*DATASET EXTRACT:*
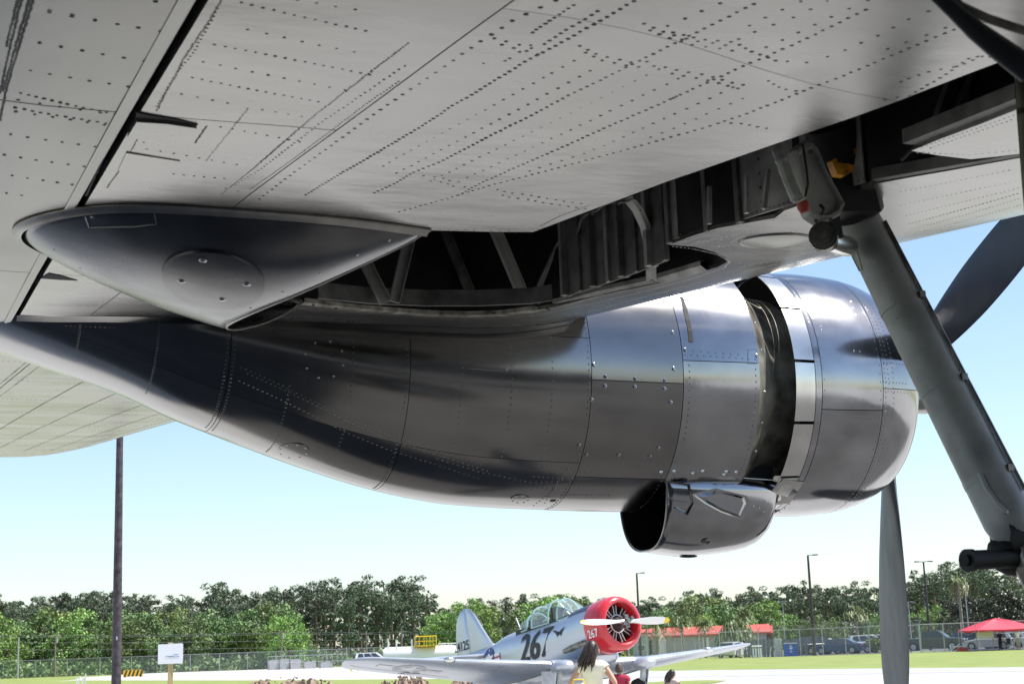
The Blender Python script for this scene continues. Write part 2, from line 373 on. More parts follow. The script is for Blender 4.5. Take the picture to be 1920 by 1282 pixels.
rrow(z4([(1340, 10), (1150, 120), (940, 235), (780, 320), (640, 405), (510, 485), (410, 540), (310, 610), (230, 660), (130, 720), (0, 797)]) + z1([(1740, 900), (1560, 1010)]), .0265, .0058)
rrow(z4([(1155, 62), (1050, 125), (1000, 150), (920, 203), (860, 240)]), .026, .0058)
rrow(z5([(485, 22), (275, 127), (10, 245)][:2]) + z4([(1700, 150), (1520, 240), (1370, 315), (1180, 410), (1000, 495), (800, 600), (600, 700), (480, 765), (340, 835), (210, 885), (110, 945), (0, 995)]), .0285)
rrow(z5([(1070, 55), (965, 105), (745, 212), (590, 280), (390, 365), (210, 445), (40, 522)]) + z4([(1560, 495), (1440, 550), (1200, 655), (960, 765), (740, 860), (550, 945), (430, 1010)]), .0285)
rrow(z5([(1630, 115), (1510, 165), (1270, 265), (1150, 315), (960, 395), (840, 440), (650, 515), (460, 590), (300, 645), (150, 690), (50, 715)]) + z4([(1440, 730), (1300, 770), (1040, 840), (790, 905), (600, 955), (390, 1020), (190, 1075), (110, 1095)]), .0285)
for l in ([(878, 398), (735, 475), (600, 550), (475, 620), (355, 686), (243, 747), (140, 805), (40, 860)], [(1030, 313), (878, 398)], [(1115, 365), (967, 445), (820, 522), (686, 594), (560, 661), (440, 724), (330, 783), (222, 840), (100, 900)],
          [(1470, 360), (1310, 437), (1155, 515), (1007, 587), (868, 655), (737, 718), (613, 778), (497, 833), (387, 888), (280, 940)],
          [(1570, 407), (1405, 485), (1243, 561), (1097, 631), (957, 697), (825, 758), (700, 815), (584, 869), (470, 920)],
          [(1850, 450), (1657, 540), (1490, 612), (1340, 681), (1197, 745), (1053, 802), (893, 850), (780, 890)],
          [(1900, 508), (1723, 583), (1563, 654), (1400, 714)], [(680, 315), (535, 330)], [(810, 235), (680, 315)]):
    rrow(z4(l), .052, .0048)
for l in ([(1080, 5), (870, 100), (650, 205), (500, 270)], [(870, 8), (700, 90), (500, 165), (400, 210)], [(1500, 20), (1300, 100), (1130, 190), (900, 290), (690, 350)], [(1660, 60), (1480, 150), (1350, 200), (1160, 265)], [(730, 10), (500, 115), (410, 165)], [(310, 18), (120, 100), (-20, 160)]):
    rrow(z5(l), .056, .0048)
# chordwise double rows
for l in ([(620, 200), (860, 262)], [(1060, 238), (1160, 285), (1330, 325), (1460, 318)], [(1390, 125), (1530, 180), (1660, 215), (1780, 228), (1870, 248)], [(1500, 350), (1600, 372), (1700, 385), (1840, 425), (1915, 440)], [(260, 905), (350, 915), (400, 935), (480, 940)], [(640, 975), (700, 992), (790, 1000), (860, 1015), (980, 1035), (1090, 1050)]):
    rrow(z4(l), .035); rrow([(a + 3, b + 9) for a, b in z4(l)], .035, off=.017)
for l in ([(60, 172), (220, 210), (380, 225), (480, 275), (600, 320), (720, 330)], [(560, 425), (630, 465), (740, 485)], [(1170, 520), (1300, 500), (1460, 410), (1620, 300), (1740, 300)], [(1250, 430), (1390, 380), (1550, 350), (1700, 290)], [(300, 645), (400, 645), (480, 660), (550, 675)]):
    rrow(z5(l), .03)
rrow(z4([(860, 1160), (960, 1110), (1100, 1060), (1130, 1050)]), .014, .004); rrow(z4([(300, 1180), (480, 1180), (700, 1187)]), .03, .004)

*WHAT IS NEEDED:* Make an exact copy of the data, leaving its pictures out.

*WRITTEN REPLY:*
The Blender Python script for this scene continues. Write part 2, from line 373 on. More parts follow. The script is for Blender 4.5. Take the picture to be 1920 by 1282 pixels.
rrow(z4([(1340, 10), (1150, 120), (940, 235), (780, 320), (640, 405), (510, 485), (410, 540), (310, 610), (230, 660), (130, 720), (0, 797)]) + z1([(1740, 900), (1560, 1010)]), .0265, .0058)
rrow(z4([(1155, 62), (1050, 125), (1000, 150), (920, 203), (860, 240)]), .026, .0058)
rrow(z5([(485, 22), (275, 127), (10, 245)][:2]) + z4([(1700, 150), (1520, 240), (1370, 315), (1180, 410), (1000, 495), (800, 600), (600, 700), (480, 765), (340, 835), (210, 885), (110, 945), (0, 995)]), .0285)
rrow(z5([(1070, 55), (965, 105), (745, 212), (590, 280), (390, 365), (210, 445), (40, 522)]) + z4([(1560, 495), (1440, 550), (1200, 655), (960, 765), (740, 860), (550, 945), (430, 1010)]), .0285)
rrow(z5([(1630, 115), (1510, 165), (1270, 265), (1150, 315), (960, 395), (840, 440), (650, 515), (460, 590), (300, 645), (150, 690), (50, 715)]) + z4([(1440, 730), (1300, 770), (1040, 840), (790, 905), (600, 955), (390, 1020), (190, 1075), (110, 1095)]), .0285)
for l in ([(878, 398), (735, 475), (600, 550), (475, 620), (355, 686), (243, 747), (140, 805), (40, 860)], [(1030, 313), (878, 398)], [(1115, 365), (967, 445), (820, 522), (686, 594), (560, 661), (440, 724), (330, 783), (222, 840), (100, 900)],
          [(1470, 360), (1310, 437), (1155, 515), (1007, 587), (868, 655), (737, 718), (613, 778), (497, 833), (387, 888), (280, 940)],
          [(1570, 407), (1405, 485), (1243, 561), (1097, 631), (957, 697), (825, 758), (700, 815), (584, 869), (470, 920)],
          [(1850, 450), (1657, 540), (1490, 612), (1340, 681), (1197, 745), (1053, 802), (893, 850), (780, 890)],
          [(1900, 508), (1723, 583), (1563, 654), (1400, 714)], [(680, 315), (535, 330)], [(810, 235), (680, 315)]):
    rrow(z4(l), .052, .0048)
for l in ([(1080, 5), (870, 100), (650, 205), (500, 270)], [(870, 8), (700, 90), (500, 165), (400, 210)], [(1500, 20), (1300, 100), (1130, 190), (900, 290), (690, 350)], [(1660, 60), (1480, 150), (1350, 200), (1160, 265)], [(730, 10), (500, 115), (410, 165)], [(310, 18), (120, 100), (-20, 160)]):
    rrow(z5(l), .056, .0048)
# chordwise double rows
for l in ([(620, 200), (860, 262)], [(1060, 238), (1160, 285), (1330, 325), (1460, 318)], [(1390, 125), (1530, 180), (1660, 215), (1780, 228), (1870, 248)], [(1500, 350), (1600, 372), (1700, 385), (1840, 425), (1915, 440)], [(260, 905), (350, 915), (400, 935), (480, 940)], [(640, 975), (700, 992), (790, 1000), (860, 1015), (980, 1035), (1090, 1050)]):
    rrow(z4(l), .035); rrow([(a + 3, b + 9) for a, b in z4(l)], .035, off=.017)
for l in ([(60, 172), (220, 210), (380, 225), (480, 275), (600, 320), (720, 330)], [(560, 425), (630, 465), (740, 485)], [(1170, 520), (1300, 500), (1460, 410), (1620, 300), (1740, 300)], [(1250, 430), (1390, 380), (1550, 350), (1700, 290)], [(300, 645), (400, 645), (480, 660), (550, 675)]):
    rrow(z5(l), .03)
rrow(z4([(860, 1160), (960, 1110), (1100, 1060), (1130, 1050)]), .014, .004); rrow(z4([(300, 1180), (480, 1180), (700, 1187)]), .03, .004)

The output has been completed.